My wife Jennifer enjoys
reading all kinds of books. One of her favourite series is by Gervase Phinn,
The Little Village School novels. She has just finished reading the fifth, Secrets at the Little Village School
(2016). Over the years, I’ve been apprised of several hilarious snippets so I
hope at some point to read them too. They appear to be acute observations of
the life and loves of teachers, parents, children, and village people in
Barton-in-the-Dale.
To give you a flavour, here’s
an extract from the start of Chapter 6:
Mrs Sloughthwaite was a
mistress of the malapropism and the amazingly inventive non sequitur. She
managed to mangle the English language like a mincer minced meat, often to the
amusement of her customers.

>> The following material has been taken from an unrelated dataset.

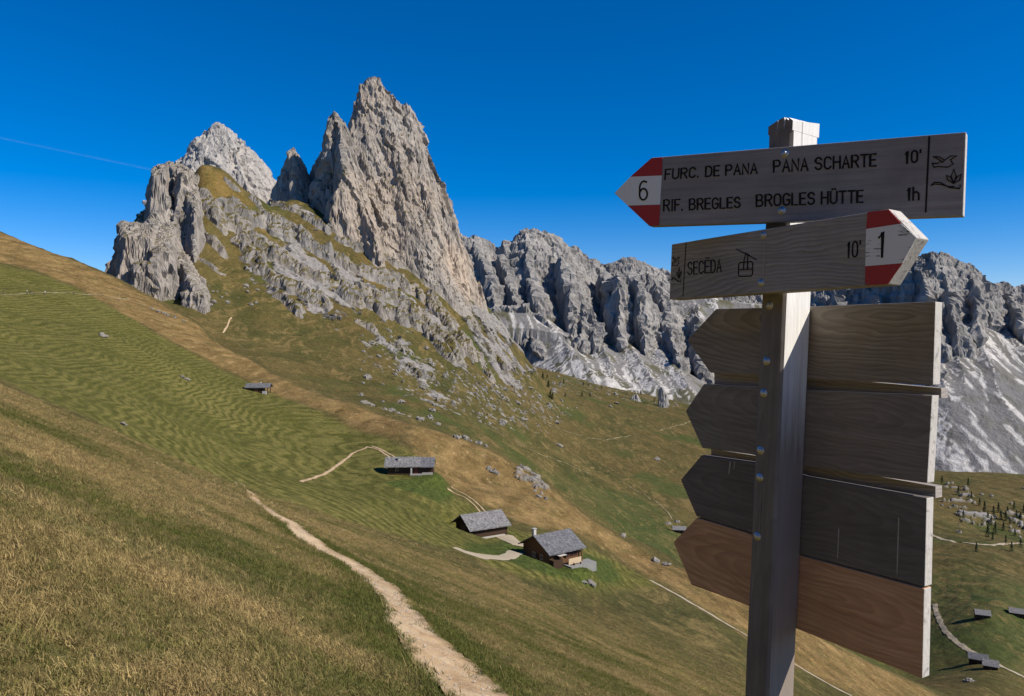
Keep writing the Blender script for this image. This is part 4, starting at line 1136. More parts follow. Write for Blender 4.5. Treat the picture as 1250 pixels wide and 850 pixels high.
    def named(nm, ty):
        a = N.new('GeometryNodeInputNamedAttribute'); a.data_type = ty; a.inputs['Name'].default_value = nm
        return [s for s in a.outputs if s.enabled and s.name == 'Attribute'][0]
    Lk = ng.links.new
    Lk(gi.outputs[0], m2p.inputs['Mesh']); Lk(m2p.outputs[0], iop.inputs['Points'])
    Lk(ci.outputs[0], iop.inputs['Instance']); iop.inputs['Pick Instance'].default_value = True
    Lk(named('pick', 'INT'), iop.inputs['Instance Index'])
    e2r = N.new('FunctionNodeEulerToRotation'); Lk(named('turn', 'FLOAT_VECTOR'), e2r.inputs[0]); Lk(e2r.outputs[0], iop.inputs['Rotation'])
    Lk(named('size', 'FLOAT'), iop.inputs['Scale'])
    Lk(iop.outputs[0], go.inputs[0])
    md = o.modifiers.new('tufts', 'NODES'); md.node_group = ng
build_grass()
# ------------------------------------------------------------------ helpers: solid parts
class MB:
    """collects boxes and prisms into one mesh"""
    def __init__(s): s.bm = bmesh.new()
    def box(s, x0, x1, y0, y1, z0, z1, mi=0):
        v = [s.bm.verts.new(p) for p in ((x0, y0, z0), (x1, y0, z0), (x1, y1, z0), (x0, y1, z0), (x0, y0, z1), (x1, y0, z1), (x1, y1, z1), (x0, y1, z1))]
        for f in ((0, 3, 2, 1), (4, 5, 6, 7), (0, 1, 5, 4), (1, 2, 6, 5), (2, 3, 7, 6), (3, 0, 4, 7)):
            s.bm.faces.new([v[i] for i in f]).material_index = mi
        return s
    def prism(s, pts, off, mi=0):
        """a flat outline pushed along off"""
        off = Vector(off)
        a = [s.bm.verts.new(Vector(p)) for p in pts]; b = [s.bm.verts.new(Vector(p) + off) for p in pts]
        n = len(pts)
        s.bm.faces.new(a[::-1]).material_index = mi; s.bm.faces.new(b).material_index = mi
        for i in range(n): s.bm.faces.new((a[i], a[(i + 1) % n], b[(i + 1) % n], b[i])).material_index = mi
        return s
    def build(s, name, mats, parent=None, bevel=0.0):
        bmesh.ops.recalc_face_normals(s.bm, faces=s.bm.faces[:])
        me = bpy.data.meshes.new(name); s.bm.to_mesh(me); s.bm.free()
        o = link(name, me, mats, parent)
        if bevel:
            md = o.modifiers.new('bevel', 'BEVEL'); md.width = bevel; md.segments = 1; md.limit_method = 'ANGLE'
        return o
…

She would comment on the colourful enemas that flowered
in the tubs by the village green, the Mongolian tree with the beautiful
blossoms, the chameleon bush in the churchyard and the creeping hysteria that
grew up the wall on the rectory. She would bemoan the fact that the lovely
buddleia bush in her back garden was full of atheists. She would enquire of her
clientele if they favoured semtex in their tea instead of sugar, if they wanted
evacuated milk or the semi-skilled variety and if they preferred orgasmic
vegetables instead of the ordinary sort.